К воротам тюрьмы «Френе» двое бойцов ФФИ гнали перед собой угрюмого пленного. Они проследовали мимо победителей из 2-й бронетанковой и далее в замусоренный двор тюрьмы. Для Вилли Вагенкнехта, невольного защитника «Френе», это были самые горькие минуты за всю войну. Он был пойман; его пребывание в Париже закончится в эту ночь там же, где оно и началось, — в тюремной камере.
Последняя ночь оккупации опустилась на Париж так же, как и первая, — под отдаленную канонаду. На закате этот надвигающийся звук, казалось, висел над горизонтом, словно вздымающаяся волна, готовая обрушиться на город. Обороняющиеся в Париже немцы готовились в своих опорных пунктах к штурму, который мог начаться всего через несколько часов.
Командиры всех тридцати крупнейших «штюцпунктов» поклялись оборонять их «до последнего патрона». То не были пустые слова. Так потребовал сам Гитлер три недели назад. Это был один из редких случаев на Западном фронте, когда фюрер приказывал произносить эту клятву под присягой. Последний раз так было в Сен-Мало. Там, соблюдая ее слово в слово, защитники окруженной крепости оказали союзникам такое яростное сопротивление, какого они больше нигде не встретят к югу от германских границ.
В Париже, окопавшись в некоторых из самых прекрасных зданий города, немцы готовились сопротивляться не менее упорно. В окруженных бараках СС на площади Республики некий штурмбаннфюрер собрал своих людей, чтобы информировать их о подходе двух эсэсовских дивизий. «Мы будем держаться, — объявил он, — пока они не освободят нас». В Военной школе сержант Бернхард Блахе, чьи подчиненные «поджаривались, как сосиски», у здания Префектуры полиции неделю назад, услышал, как майор Отто Мюллер оповещал своих подчиненных, что они будут «сражаться до конца, как приказал фюрер». Затем строем Блахе увели на предбоевое угощение — вестфальской ветчиной. Речь Мюллера и перспектива погибнуть за Военную школу так расстроили Блахе, что к ветчине он так и не притронулся.
В Люксембургском дворце Марсель Макари и электрик Франсуа Дальби наблюдали, как их немецкие пленители баррикадировали здание, готовясь к последнему бою. Дальби знал, что, несмотря на все его старания, немцы в основном завершили минирование этого прекрасного здания. Он опасался, что они взорвут себя, здание и своих пленников. Того же опасались и жители соседних домов. Они торопливо покидали прилегающие кварталы.
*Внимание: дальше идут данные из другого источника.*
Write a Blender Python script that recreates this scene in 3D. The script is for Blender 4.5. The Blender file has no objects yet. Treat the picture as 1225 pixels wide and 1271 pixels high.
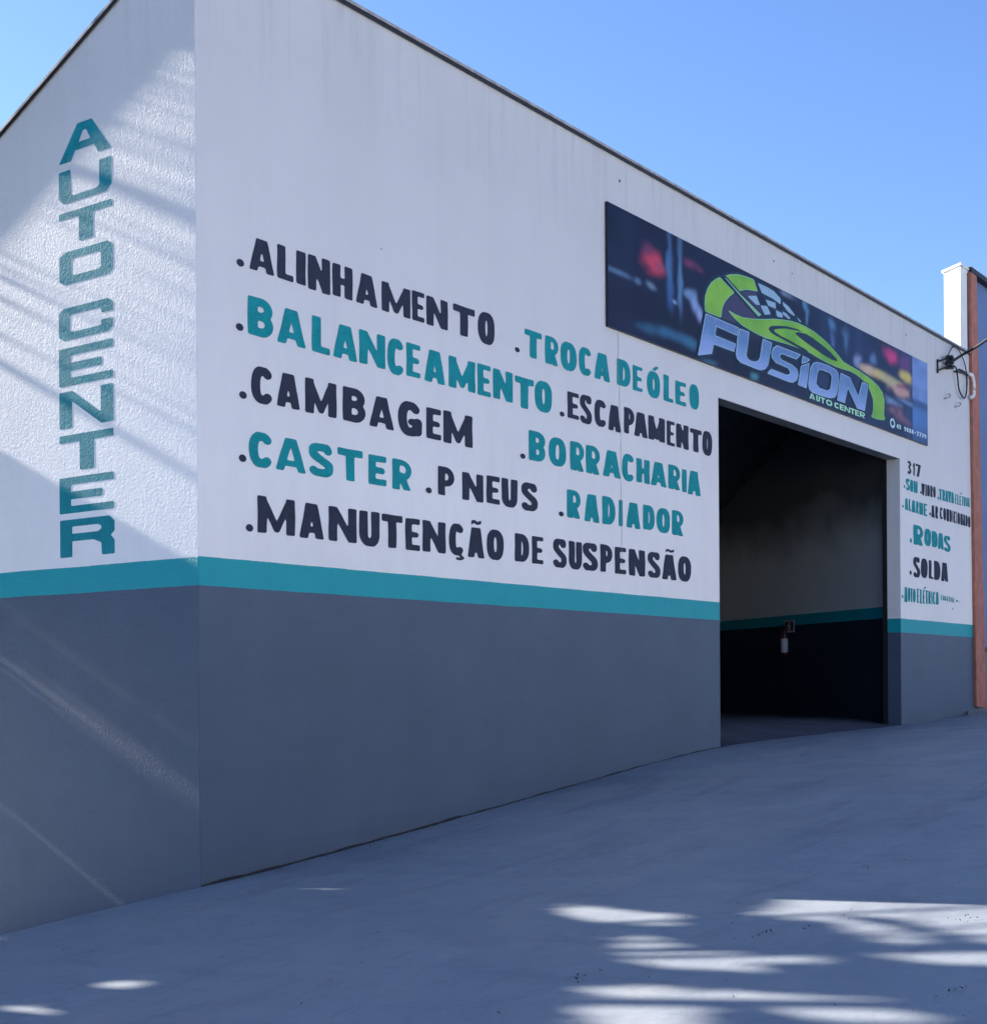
import bpy, bmesh, math, random
import numpy as np
from mathutils import Vector, Matrix

random.seed(7)
RNG = np.random.default_rng(11)
scene = bpy.context.scene
COL = scene.collection

# ------------------------------------------------------------------ camera, sky, sun, exposure
cd = bpy.data.cameras.new('camera')
cam = bpy.data.objects.new('camera', cd)
COL.objects.link(cam)
scene.camera = cam
cd.sensor_fit = 'HORIZONTAL'
cd.sensor_width = 36.0
cd.lens = 36.0 * 1771.0 / 1225.0
cd.shift_x = 0.0004
cd.shift_y = 0.1727
cd.clip_end = 2000.0
cd.clip_start = 0.05
_f = Vector((.806, .592, 0)).normalized()
_u = Vector((0, 0, 1))
_r = _f.cross(_u).normalized()
ROLL = .0065
_cx = (_r - _u * ROLL).normalized()
_cy = (_u + _r * ROLL).normalized()
_m = Matrix((_cx, _cy, -_f)).transposed().to_4x4()
_m.translation = Vector((-6.84, -7.58, 1.42))
cam.matrix_world = _m

SUN_EL = math.radians(24.7)
SUN_DIR = Vector((.022 * math.cos(SUN_EL), -.9998 * math.cos(SUN_EL), -math.sin(SUN_EL))).normalized()   # way the light travels
world = bpy.data.worlds.new('World')
scene.world = world
world.use_nodes = True
wn = world.node_tree
wn.nodes.clear()
sky = wn.nodes.new('ShaderNodeTexSky')
sky.sky_type = 'NISHITA'
sky.sun_disc = False
sky.sun_elevation = SUN_EL
sky.sun_rotation = math.radians(-1.3)
sky.altitude = 600
sky.air_density = 1.0
sky.dust_density = 0.4
sky.ozone_density = 2.5
bg = wn.nodes.new('ShaderNodeBackground')
bg.inputs['Strength'].default_value = 0.08
wo = wn.nodes.new('ShaderNodeOutputWorld')
tint = wn.nodes.new('ShaderNodeMix')
tint.data_type = 'RGBA'
tint.blend_type = 'MULTIPLY'
tint.inputs[0].default_value = 1.0
tint.inputs[7].default_value = (.73, .835, 1.08, 1)      # deep clear-air blue of the day
wn.links.new(sky.outputs[0], tint.inputs[6])
wn.links.new(tint.outputs[2], bg.inputs[0])
wn.links.new(bg.outputs[0], wo.inputs[0])

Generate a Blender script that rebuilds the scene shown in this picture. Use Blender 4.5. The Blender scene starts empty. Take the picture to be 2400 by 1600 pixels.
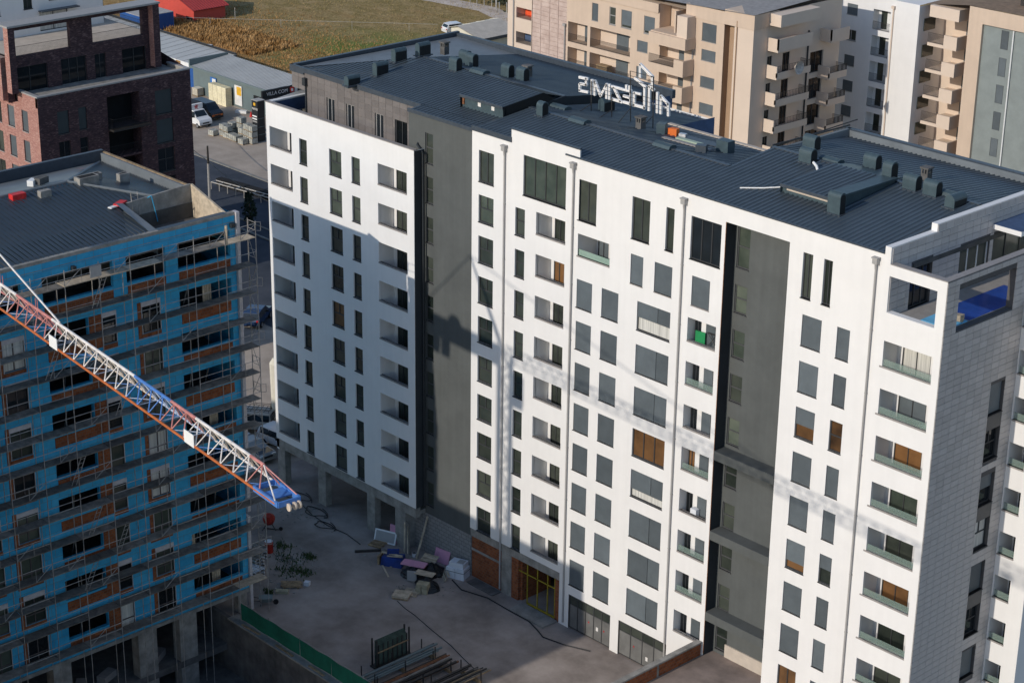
import bpy, math, random
from mathutils import Vector, Matrix
random.seed(7)
SC = bpy.context.scene
COL = SC.collection
# ---------------------------------------------------------------- camera
def set_camera():
    yaw, pitch, roll = -0.81347998, 0.38023089, 0.01353474
    f = Vector((math.cos(pitch)*math.sin(yaw), math.cos(pitch)*math.cos(yaw), -math.sin(pitch)))
    r = Vector((math.cos(yaw), -math.sin(yaw), 0)); u = r.cross(f)
    c, s = math.cos(roll), math.sin(roll)
    r2 = c*r+s*u; u2 = -s*r+c*u
    cam = bpy.data.cameras.new('camera'); cam.sensor_width = 36; cam.lens = 36*4771.7/2400
    cam.clip_start = 1; cam.clip_end = 4000
    o = bpy.data.objects.new('camera', cam); COL.objects.link(o)
    M = Matrix((r2, u2, -f)).transposed().to_4x4(); M.translation = (60.774, -90.765, 72.953)
    o.matrix_world = M; SC.camera = o
set_camera()
# ---------------------------------------------------------------- world and sun
SUN_DIR = Vector((.043, 1, -.45)).normalized()          # direction the light travels
w = bpy.data.worlds.new('World'); SC.world = w; w.use_nodes = True
nt = w.node_tree; bg = nt.nodes['Background']
sky = nt.nodes.new('ShaderNodeTexSky'); sky.sky_type = 'NISHITA'; sky.sun_disc = False
sky.sun_elevation = math.asin(-SUN_DIR.z)
sky.sun_rotation = math.atan2(-SUN_DIR.x, -SUN_DIR.y)
sky.air_density = 1.0; sky.dust_density = .4; sky.ozone_density = 2.2
nt.links.new(sky.outputs[0], bg.inputs[0]); bg.inputs[1].default_value = .15
sl = bpy.data.lights.new('sun', 'SUN'); sl.energy = 3.05; sl.angle = math.radians(.5); sl.color = (1, .915, .80)
so = bpy.data.objects.new('sun', sl); COL.objects.link(so)
so.rotation_euler = SUN_DIR.to_track_quat('-Z', 'Y').to_euler(); so.location = (0, -100, 120)
SC.view_settings.view_transform = 'Standard'; SC.view_settings.look = 'None'
SC.view_settings.gamma = 1; SC.view_settings.exposure = -0.14
SC.view_settings.use_curve_mapping = False
SC.cycles.max_bounces = 5; SC.cycles.diffuse_bounces = 3; SC.cycles.glossy_bounces = 3
SC.cycles.transparent_max_bounces = 6; SC.cycles.caustics_reflective = False; SC.cycles.caustics_refractive = False
# ---------------------------------------------------------------- materials
MATS = {}
def mat(name, col, rough=.75, var=.12, scale=1.5, bump=0, bscale=20, metal=0, spec=.4, streak=0, col2=None, rnd=0, stretch=(1, 1, 1), contrast=(.35, .65)):
    m = bpy.data.materials.new(name); m.use_nodes = True; MATS[name] = m
    n = m.node_tree.nodes; L = m.node_tree.links; P = n['Principled BSDF']
    P.inputs['Roughness'].default_value = rough; P.inputs['Metallic'].default_value = metal
    P.inputs['Specular IOR Level'].default_value = spec
    g = n.new('ShaderNodeNewGeometry'); mp = n.new('ShaderNodeMapping'); mp.inputs['Scale'].default_value = stretch
    L.new(g.outputs['Position'], mp.inputs[0])
    t = n.new('ShaderNodeTexNoise'); t.inputs['Scale'].default_value = scale; t.inputs['Detail'].default_value = 5; t.inputs['Roughness'].default_value = .65
    L.new(mp.outputs[0], t.inputs['Vector'])
    r = n.new('ShaderNodeValToRGB'); r.color_ramp.elements[0].position, r.color_ramp.elements[1].position = contrast
    a = tuple(max(0, c*(1-var)) for c in col); b = tuple(min(1, c*(1+var)) for c in (col2 or col))
    if col2: a = col; b = col2
    r.color_ramp.elements[0].color = (*a, 1); r.color_ramp.elements[1].color = (*b, 1)
    L.new(t.outputs['Fac'], r.inputs[0]); out = r.outputs[0]
    if streak:
        mp2 = n.new('ShaderNodeMapping'); mp2.inputs['Scale'].default_value = (2.2, 2.2, .07)
        L.new(g.outputs['Position'], mp2.inputs[0])
        t2 = n.new('ShaderNodeTexNoise'); t2.inputs['Scale'].default_value = 1; t2.inputs['Detail'].default_value = 6
        L.new(mp2.outputs[0], t2.inputs['Vector'])
        rr = n.new('ShaderNodeMapRange'); rr.inputs[1].default_value = .35; rr.inputs[2].default_value = .75
        rr.inputs[3].default_value = 1; rr.inputs[4].default_value = 1-streak
        L.new(t2.outputs['Fac'], rr.inputs[0])
        mx = n.new('ShaderNodeMix'); mx.data_type = 'RGBA'; mx.blend_type = 'MULTIPLY'; mx.inputs[0].default_value = 1
        L.new(out, mx.inputs[6]); L.new(rr.outputs[0], mx.inputs[7]); out = mx.outputs[2]
    if rnd:
        oi = n.new('ShaderNodeObjectInfo'); rr = n.new('ShaderNodeMapRange'); rr.inputs[3].default_value = 1-rnd; rr.inputs[4].default_value = 1+rnd
        L.new(oi.outputs['Random'], rr.inputs[0])
        mx = n.new('ShaderNodeMix'); mx.data_type = 'RGBA'; mx.blend_type = 'MULTIPLY'; mx.inputs[0].default_value = 1
        L.new(out, mx.inputs[6]); L.new(rr.outputs[0], mx.inputs[7]); out = mx.outputs[2]
    L.new(out, P.inputs['Base Color'])
    if bump:
        t3 = n.new('ShaderNodeTexNoise'); t3.inputs['Scale'].default_value = bscale; t3.inputs['Detail'].default_value = 4
        L.new(mp.outputs[0], t3.inputs['Vector'])
        bp = n.new('ShaderNodeBump'); bp.inputs['Strength'].default_value = bump; bp.inputs['Distance'].default_value = .03
        L.new(t3.outputs['Fac'], bp.inputs['Height']); L.new(bp.outputs[0], P.inputs['Normal'])
    return m
def brick_mat(name, cols, mortar, bw, bh, axis, rough=.85, msize=.012, bump=.4, noise=.5):
    """bricks laid in real size; axis 'x' for faces looking along Y, 'y' for faces looking along X"""
    m = bpy.data.materials.new(name); m.use_nodes = True; MATS[name] = m
    n = m.node_tree.nodes; L = m.node_tree.links; P = n['Principled BSDF']; P.inputs['Roughness'].default_value = rough
    P.inputs['Specular IOR Level'].default_value = .25
    g = n.new('ShaderNodeNewGeometry'); sp = n.new('ShaderNodeSeparateXYZ'); L.new(g.outputs['Position'], sp.inputs[0])
    cb = n.new('ShaderNodeCombineXYZ')
    if axis == 'xy':
        ad = n.new('ShaderNodeMath'); ad.operation = 'ADD'; L.new(sp.outputs[0], ad.inputs[0]); L.new(sp.outputs[1], ad.inputs[1]); L.new(ad.outputs[0], cb.inputs[0])
    else:
        L.new(sp.outputs['X' if axis == 'x' else 'Y'], cb.inputs[0])
    L.new(sp.outputs['Z'], cb.inputs[1])
    b = n.new('ShaderNodeTexBrick'); L.new(cb.outputs[0], b.inputs['Vector'])
    b.inputs['Scale'].default_value = 1; b.inputs['Brick Width'].default_value = bw; b.inputs['Row Height'].default_value = bh
    b.inputs['Mortar Size'].default_value = msize; b.inputs['Color1'].default_value = (0, 0, 0, 1); b.inputs['Color2'].default_value = (1, 1, 1, 1)
    b.inputs['Mortar'].default_value = (.5, .5, .5, 1); b.inputs['Mortar Smooth'].default_value = .3
    r = n.new('ShaderNodeValToRGB'); el = r.color_ramp.elements
    el[0].color = (*cols[0], 1); el[1].color = (*cols[-1], 1)
    for i, c in enumerate(cols[1:-1]): e = el.new((i+1)/(len(cols)-1)); e.color = (*c, 1)
    # per brick tone broken up by a coarse noise
    t = n.new('ShaderNodeTexNoise'); t.inputs['Scale'].default_value = 1.3; t.inputs['Detail'].default_value = 8; t.inputs['Roughness'].default_value = .75
    L.new(g.outputs['Position'], t.inputs['Vector'])
    rgb = n.new('ShaderNodeSeparateColor'); L.new(b.outputs['Color'], rgb.inputs[0])
    mm = n.new('ShaderNodeMath'); mm.operation = 'MULTIPLY_ADD'; mm.inputs[1].default_value = 1-noise; 
    t2 = n.new('ShaderNodeMath'); t2.operation = 'MULTIPLY_ADD'; t2.inputs[1].default_value = noise*2.2; t2.inputs[2].default_value = -noise*.6
    L.new(t.outputs['Fac'], t2.inputs[0]); L.new(rgb.outputs[0], mm.inputs[0]); L.new(t2.outputs[0], mm.inputs[2]); L.new(mm.outputs[0], r.inputs[0])
    mx = n.new('ShaderNodeMix'); mx.data_type = 'RGBA'; L.new(b.outputs['Fac'], mx.inputs[0]); L.new(r.outputs[0], mx.inputs[6]); mx.inputs[7].default_value = (*mortar, 1)
    L.new(mx.outputs[2], P.inputs['Base Color'])
    bp = n.new('ShaderNodeBump'); bp.inputs['Strength'].default_value = bump; bp.inputs['Distance'].default_value = .02; bp.invert = True
    L.new(b.outputs['Fac'], bp.inputs['Height']); L.new(bp.outputs[0], P.inputs['Normal'])
    return m
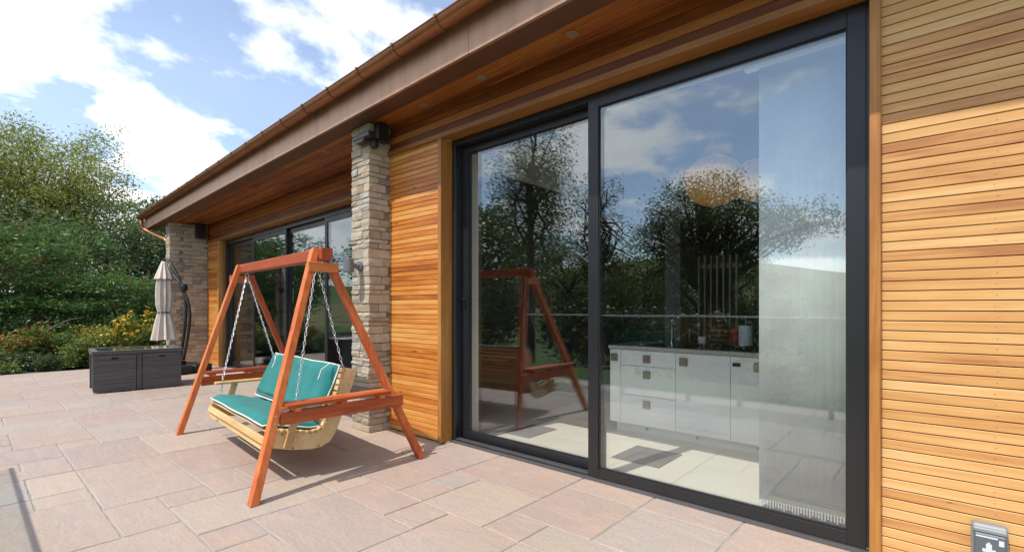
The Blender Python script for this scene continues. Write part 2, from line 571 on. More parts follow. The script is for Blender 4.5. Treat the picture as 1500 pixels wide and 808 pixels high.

В самом важном «штюцпункте» города — в заложенном мешками с песком вестибюле отеля «Мёрис» — человек, которому было поручено оборонять Париж, встречался с подчиненными. Дитриха фон Хольтица захлестывал редко проявлявшийся на публике приступ гнева. Несколько минут назад один из его офицеров попросил разрешения «выбраться из этой мышеловки». Каковы бы ни были его дальнейшие действия, Хольтиц был намерен обеспечить хотя бы одно: держать своих солдат в железном кулаке дисциплины.
Он напомнил стоявшим перед ним офицерам, что все они подчиняются ему. Ему приказано оборонять Париж, и именно это он и собирается делать. Далее он предупредил, что намерен обеспечить выполнение своих приказов, «если понадобится, то и с пистолетом в руках». Потрясенным офицерам он заявил: «Я лично расстреляю того, кто следующим придет ко мне с предложением оставить Париж без боя».
В тишине, наступившей вслед за его словами, Клаус Энгельмейер, доктор из Вестфалии, получивший назначение в Большой Париж, подумал про себя: «Бог мой, он заставит нас всех умереть в этой гостинице».